WHAT IS ASKED: Print out every line, exactly as written.

DATASET EXCERPT:
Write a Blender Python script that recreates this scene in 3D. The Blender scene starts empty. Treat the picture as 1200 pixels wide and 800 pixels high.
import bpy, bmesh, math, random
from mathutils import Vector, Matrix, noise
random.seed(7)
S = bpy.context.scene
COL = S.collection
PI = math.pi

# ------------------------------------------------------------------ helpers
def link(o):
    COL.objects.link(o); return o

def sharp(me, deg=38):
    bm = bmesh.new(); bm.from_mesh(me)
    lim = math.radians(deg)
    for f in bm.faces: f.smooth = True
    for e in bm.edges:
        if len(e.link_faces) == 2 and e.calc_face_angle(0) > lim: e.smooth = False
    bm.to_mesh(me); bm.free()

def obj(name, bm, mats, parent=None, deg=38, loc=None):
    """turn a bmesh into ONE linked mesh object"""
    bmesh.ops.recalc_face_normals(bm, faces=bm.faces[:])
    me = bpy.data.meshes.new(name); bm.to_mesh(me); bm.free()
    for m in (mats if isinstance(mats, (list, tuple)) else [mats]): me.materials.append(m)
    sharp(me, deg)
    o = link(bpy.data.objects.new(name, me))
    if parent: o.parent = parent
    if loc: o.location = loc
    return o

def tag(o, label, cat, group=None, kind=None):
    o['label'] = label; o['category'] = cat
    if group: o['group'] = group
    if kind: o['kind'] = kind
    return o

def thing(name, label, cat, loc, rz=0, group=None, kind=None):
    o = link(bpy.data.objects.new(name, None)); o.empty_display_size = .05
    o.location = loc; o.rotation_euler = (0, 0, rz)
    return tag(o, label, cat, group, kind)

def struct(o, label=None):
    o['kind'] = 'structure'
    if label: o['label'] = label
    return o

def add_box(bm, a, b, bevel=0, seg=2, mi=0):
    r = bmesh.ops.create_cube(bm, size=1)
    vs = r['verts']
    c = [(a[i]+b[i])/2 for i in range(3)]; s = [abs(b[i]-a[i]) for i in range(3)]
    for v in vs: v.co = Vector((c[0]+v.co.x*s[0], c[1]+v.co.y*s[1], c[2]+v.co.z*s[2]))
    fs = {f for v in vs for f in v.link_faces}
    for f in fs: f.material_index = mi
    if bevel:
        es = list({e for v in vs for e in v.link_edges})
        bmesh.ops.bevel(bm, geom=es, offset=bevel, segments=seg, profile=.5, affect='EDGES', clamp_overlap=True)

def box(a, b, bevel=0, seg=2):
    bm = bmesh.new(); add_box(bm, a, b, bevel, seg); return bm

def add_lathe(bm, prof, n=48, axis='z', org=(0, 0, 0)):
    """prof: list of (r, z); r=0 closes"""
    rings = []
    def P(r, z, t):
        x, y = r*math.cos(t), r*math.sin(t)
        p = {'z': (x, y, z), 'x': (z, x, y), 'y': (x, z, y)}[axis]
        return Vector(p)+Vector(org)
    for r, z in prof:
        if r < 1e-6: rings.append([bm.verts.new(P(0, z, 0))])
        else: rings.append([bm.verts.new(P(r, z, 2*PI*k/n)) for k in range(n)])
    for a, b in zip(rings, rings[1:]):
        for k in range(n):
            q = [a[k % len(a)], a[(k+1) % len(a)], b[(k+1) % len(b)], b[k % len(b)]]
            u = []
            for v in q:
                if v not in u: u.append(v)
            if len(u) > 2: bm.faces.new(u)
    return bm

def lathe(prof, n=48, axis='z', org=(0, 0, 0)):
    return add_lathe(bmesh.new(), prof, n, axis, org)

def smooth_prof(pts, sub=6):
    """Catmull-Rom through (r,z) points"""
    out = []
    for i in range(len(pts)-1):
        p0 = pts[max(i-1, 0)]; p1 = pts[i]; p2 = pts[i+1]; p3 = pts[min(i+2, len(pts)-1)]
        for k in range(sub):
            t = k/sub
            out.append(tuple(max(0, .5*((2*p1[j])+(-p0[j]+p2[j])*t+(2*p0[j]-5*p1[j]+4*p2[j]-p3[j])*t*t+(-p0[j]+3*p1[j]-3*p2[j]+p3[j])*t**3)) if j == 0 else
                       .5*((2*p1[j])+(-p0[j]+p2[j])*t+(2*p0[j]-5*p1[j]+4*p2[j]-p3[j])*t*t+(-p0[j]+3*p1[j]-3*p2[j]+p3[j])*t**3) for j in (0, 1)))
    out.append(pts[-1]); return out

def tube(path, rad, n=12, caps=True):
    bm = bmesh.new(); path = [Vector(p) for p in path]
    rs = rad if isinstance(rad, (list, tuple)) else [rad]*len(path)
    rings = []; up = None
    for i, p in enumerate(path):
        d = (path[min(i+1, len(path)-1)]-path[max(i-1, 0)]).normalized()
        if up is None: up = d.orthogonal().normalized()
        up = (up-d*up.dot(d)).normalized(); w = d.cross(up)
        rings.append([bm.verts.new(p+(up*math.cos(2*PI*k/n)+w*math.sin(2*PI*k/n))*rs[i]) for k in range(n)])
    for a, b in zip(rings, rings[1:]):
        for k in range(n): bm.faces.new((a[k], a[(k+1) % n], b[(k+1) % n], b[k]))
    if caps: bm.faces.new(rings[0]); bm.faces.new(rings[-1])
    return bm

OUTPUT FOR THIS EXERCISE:
Write a Blender Python script that recreates this scene in 3D. The Blender scene starts empty. Treat the picture as 1200 pixels wide and 800 pixels high.
import bpy, bmesh, math, random
from mathutils import Vector, Matrix, noise
random.seed(7)
S = bpy.context.scene
COL = S.collection
PI = math.pi

# ------------------------------------------------------------------ helpers
def link(o):
    COL.objects.link(o); return o

def sharp(me, deg=38):
    bm = bmesh.new(); bm.from_mesh(me)
    lim = math.radians(deg)
    for f in bm.faces: f.smooth = True
    for e in bm.edges:
        if len(e.link_faces) == 2 and e.calc_face_angle(0) > lim: e.smooth = False
    bm.to_mesh(me); bm.free()

def obj(name, bm, mats, parent=None, deg=38, loc=None):
    """turn a bmesh into ONE linked mesh object"""
    bmesh.ops.recalc_face_normals(bm, faces=bm.faces[:])
    me = bpy.data.meshes.new(name); bm.to_mesh(me); bm.free()
    for m in (mats if isinstance(mats, (list, tuple)) else [mats]): me.materials.append(m)
    sharp(me, deg)
    o = link(bpy.data.objects.new(name, me))
    if parent: o.parent = parent
    if loc: o.location = loc
    return o

def tag(o, label, cat, group=None, kind=None):
    o['label'] = label; o['category'] = cat
    if group: o['group'] = group
    if kind: o['kind'] = kind
    return o

def thing(name, label, cat, loc, rz=0, group=None, kind=None):
    o = link(bpy.data.objects.new(name, None)); o.empty_display_size = .05
    o.location = loc; o.rotation_euler = (0, 0, rz)
    return tag(o, label, cat, group, kind)

def struct(o, label=None):
    o['kind'] = 'structure'
    if label: o['label'] = label
    return o

def add_box(bm, a, b, bevel=0, seg=2, mi=0):
    r = bmesh.ops.create_cube(bm, size=1)
    vs = r['verts']
    c = [(a[i]+b[i])/2 for i in range(3)]; s = [abs(b[i]-a[i]) for i in range(3)]
    for v in vs: v.co = Vector((c[0]+v.co.x*s[0], c[1]+v.co.y*s[1], c[2]+v.co.z*s[2]))
    fs = {f for v in vs for f in v.link_faces}
    for f in fs: f.material_index = mi
    if bevel:
        es = list({e for v in vs for e in v.link_edges})
        bmesh.ops.bevel(bm, geom=es, offset=bevel, segments=seg, profile=.5, affect='EDGES', clamp_overlap=True)

def box(a, b, bevel=0, seg=2):
    bm = bmesh.new(); add_box(bm, a, b, bevel, seg); return bm

def add_lathe(bm, prof, n=48, axis='z', org=(0, 0, 0)):
    """prof: list of (r, z); r=0 closes"""
    rings = []
    def P(r, z, t):
        x, y = r*math.cos(t), r*math.sin(t)
        p = {'z': (x, y, z), 'x': (z, x, y), 'y': (x, z, y)}[axis]
        return Vector(p)+Vector(org)
    for r, z in prof:
        if r < 1e-6: rings.append([bm.verts.new(P(0, z, 0))])
        else: rings.append([bm.verts.new(P(r, z, 2*PI*k/n)) for k in range(n)])
    for a, b in zip(rings, rings[1:]):
        for k in range(n):
            q = [a[k % len(a)], a[(k+1) % len(a)], b[(k+1) % len(b)], b[k % len(b)]]
            u = []
            for v in q:
                if v not in u: u.append(v)
            if len(u) > 2: bm.faces.new(u)
    return bm

def lathe(prof, n=48, axis='z', org=(0, 0, 0)):
    return add_lathe(bmesh.new(), prof, n, axis, org)

def smooth_prof(pts, sub=6):
    """Catmull-Rom through (r,z) points"""
    out = []
    for i in range(len(pts)-1):
        p0 = pts[max(i-1, 0)]; p1 = pts[i]; p2 = pts[i+1]; p3 = pts[min(i+2, len(pts)-1)]
        for k in range(sub):
            t = k/sub
            out.append(tuple(max(0, .5*((2*p1[j])+(-p0[j]+p2[j])*t+(2*p0[j]-5*p1[j]+4*p2[j]-p3[j])*t*t+(-p0[j]+3*p1[j]-3*p2[j]+p3[j])*t**3)) if j == 0 else
                       .5*((2*p1[j])+(-p0[j]+p2[j])*t+(2*p0[j]-5*p1[j]+4*p2[j]-p3[j])*t*t+(-p0[j]+3*p1[j]-3*p2[j]+p3[j])*t**3) for j in (0, 1)))
    out.append(pts[-1]); return out

def tube(path, rad, n=12, caps=True):
    bm = bmesh.new(); path = [Vector(p) for p in path]
    rs = rad if isinstance(rad, (list, tuple)) else [rad]*len(path)
    rings = []; up = None
    for i, p in enumerate(path):
        d = (path[min(i+1, len(path)-1)]-path[max(i-1, 0)]).normalized()
        if up is None: up = d.orthogonal().normalized()
        up = (up-d*up.dot(d)).normalized(); w = d.cross(up)
        rings.append([bm.verts.new(p+(up*math.cos(2*PI*k/n)+w*math.sin(2*PI*k/n))*rs[i]) for k in range(n)])
    for a, b in zip(rings, rings[1:]):
        for k in range(n): bm.faces.new((a[k], a[(k+1) % n], b[(k+1) % n], b[k]))
    if caps: bm.faces.new(rings[0]); bm.faces.new(rings[-1])
    return bm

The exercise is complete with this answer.